- **Exercise**
Line by line, repeat the data below exactly, beginning at the first line and ending at the line with "po.build('porch', M['greyboard'], K.root)". Omit pictures.

* BEGIN Dataset entries *

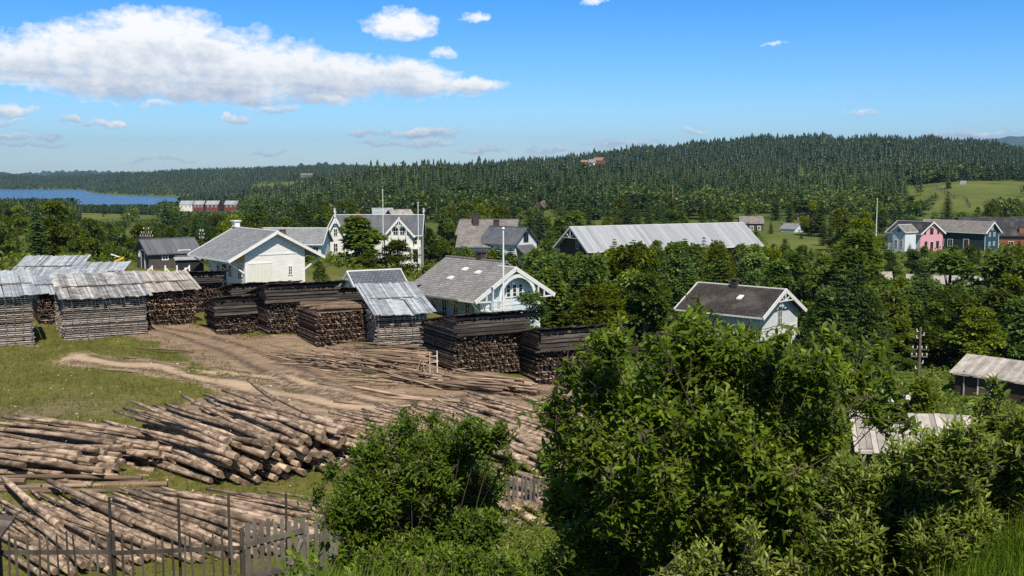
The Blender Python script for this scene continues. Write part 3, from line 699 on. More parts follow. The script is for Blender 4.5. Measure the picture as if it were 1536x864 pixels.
# dark barn
K = House('barn', 'weathered dark timber barn with black sheet roof beside the white warehouse', 'barn', P(208, 359, 115), -56, 5.9, 2.7, 1.4, M['barnwall'], M['barnroof'], .35, .35, trim=False)
K.door('front', .2, 0, 1.2, 1.9, M['brownwall']); K.window('front', -1.2, 1.5, .5, .6); K.door('right', 4.0, 0, 1.1, 1.9, M['dark']); K.window('right', 2.0, 1.3, .6, .6)
po = K.mb(); xr = K.wx
po.slab([(xr+1.6, 2.9, .98), (xr+1.6, 5.2, .98), (xr+.02, 5.2, 1.5), (xr+.02, 2.9, 1.5)], (0, 0, -.08)); po.box((xr+1.5, 3.0, .35), (.12, .12, 1.25)); po.box((xr+1.5, 5.1, .35), (.12, .12, 1.25)); po.build('porch', M['greyboard'], K.root)

# black hut + white railings
g0 = GY(283, 99); kr = thing('hut', 'small black hut with pale flat roof beside the warehouse corner', 'hut', g0, R(20))
k = MB(); k.box((0, 0, 1.0), (2.3, 1.9, 2.4)); k.build('wall', M['dark'], kr); k = MB(); k.box((0, 0, 2.26), (2.7, 2.3, .12)); k.build('roof', M['roofmetal'], kr)
k = MB(); k.box((-.3, -.98, 1.2), (.45, .06, .6)); w_ = k.build('window', M['whitewood'], kr); k = MB(); k.box((-.3, -1.015, 1.2), (.3, .03, .45)); k.build('pane', M['pane'], w_)
g0 = GY(262, 96); rr_ = thing('stair_railing', 'white stair railing with slanted handrails in front of the black hut', 'railing', g0, R(8))
for x in (-2.0, -.9, .1, 1.15): MB().box((x, 0, .85), (.12, .12, 2.1)).build('post', M['whitewood'], rr_)
for a, b in (((-2.9, 0, 1.0), (-2.0, 0, 1.8)), ((-.9, 0, 1.7), (-.1, 0, .8)), ((-.3, .02, .8), (1.15, .02, 1.75))): MB().beam(a, b, .08, .12).build('handrail', M['whitewood'], rr_)

# grey house with two chimneys
C = House('house', 'grey-roofed house with two dark chimneys and a lower white gabled wing', 'house', P(778, 329, 172), 86, 9.2, 6.6, 3.9, M['offwhite'], M['slatebrown'], .5, .4, trim=False)
C.chimney(-2.6, 3.3, .85, 1.5, M['darkbrick']); C.chimney(-1.2, 6.6, .9, 1.6, M['darkbrick'])
C2 = House('', '', '', P(792, 341, 165), 52, 7.5, 3.1, 2.5, M['white'], M['slateblue'], .4, .4, gz=C.root.location.z, root=C.root, trim=False)
C2.window('front', .0, C2.zr-1.5, 1.1, 1.4, 2, 2, M['brownwall']); C2.window('front', 1.0, C2.zr-4.4, .8, 1.1)
pp = C2.mb(); pp.slab([(-2.6, -1.6, C2.zr-4.1), (1.6, -1.6, C2.zr-4.1), (1.6, .42, C2.zr-2.6), (-2.6, .42, C2.zr-2.6)], (0, 0, -.1)); pp.build('porch_roof', M['slateblue'], C.root)
C3 = House('', '', '', P(700, 330, 178), 78, 1.2, 3.0, 2.2, M['brownwall'], M['slatebrown'], .3, .5, gz=C.root.location.z, root=C.root, trim=False)

# long freight shed
T = House('freight_shed', 'long freight shed with pale metal roof and open trussed gable above the thicket', 'shed', P(855, 340, 190), -64, 37, 6.2, 4.0, M['brownwall'], M['metalroof'], 1.0, .9, barge=.35)
T.apex_truss(M['whitewood'], 1.9); T.window('front', 1.0, T.zr-2.9, .7, 1.8, 1, 2)
for sg in (-1, 1):
    for y in (.9, 8, 16, 24, 32): T.bracket(sg, y, 1.2)
for sg in (-1, 1): T.mb().beam((sg*4.4, .3, T.zr-3.0), (sg*.9, .3, T.zr-1.2), .1, .14).build('gable_brace', M['whitewood'], T.root)

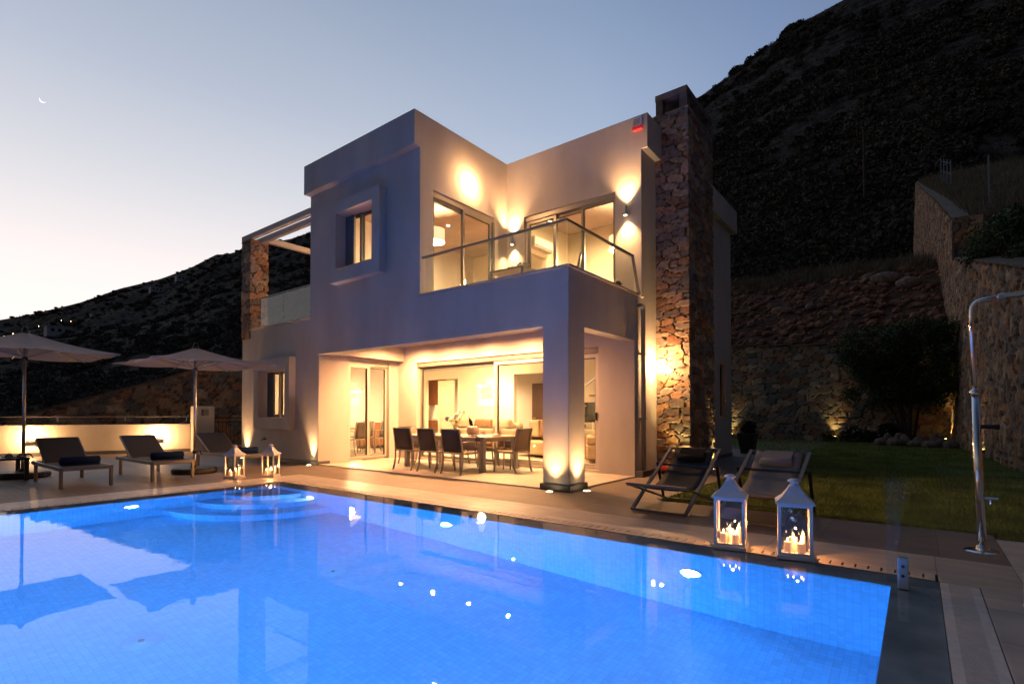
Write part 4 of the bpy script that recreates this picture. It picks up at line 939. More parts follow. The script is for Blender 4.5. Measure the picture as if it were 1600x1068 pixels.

* END Dataset entries *

- **Result of the exercise**
The Blender Python script for this scene continues. Write part 3, from line 699 on. More parts follow. The script is for Blender 4.5. Measure the picture as if it were 1536x864 pixels.
# dark barn
K = House('barn', 'weathered dark timber barn with black sheet roof beside the white warehouse', 'barn', P(208, 359, 115), -56, 5.9, 2.7, 1.4, M['barnwall'], M['barnroof'], .35, .35, trim=False)
K.door('front', .2, 0, 1.2, 1.9, M['brownwall']); K.window('front', -1.2, 1.5, .5, .6); K.door('right', 4.0, 0, 1.1, 1.9, M['dark']); K.window('right', 2.0, 1.3, .6, .6)
po = K.mb(); xr = K.wx
po.slab([(xr+1.6, 2.9, .98), (xr+1.6, 5.2, .98), (xr+.02, 5.2, 1.5), (xr+.02, 2.9, 1.5)], (0, 0, -.08)); po.box((xr+1.5, 3.0, .35), (.12, .12, 1.25)); po.box((xr+1.5, 5.1, .35), (.12, .12, 1.25)); po.build('porch', M['greyboard'], K.root)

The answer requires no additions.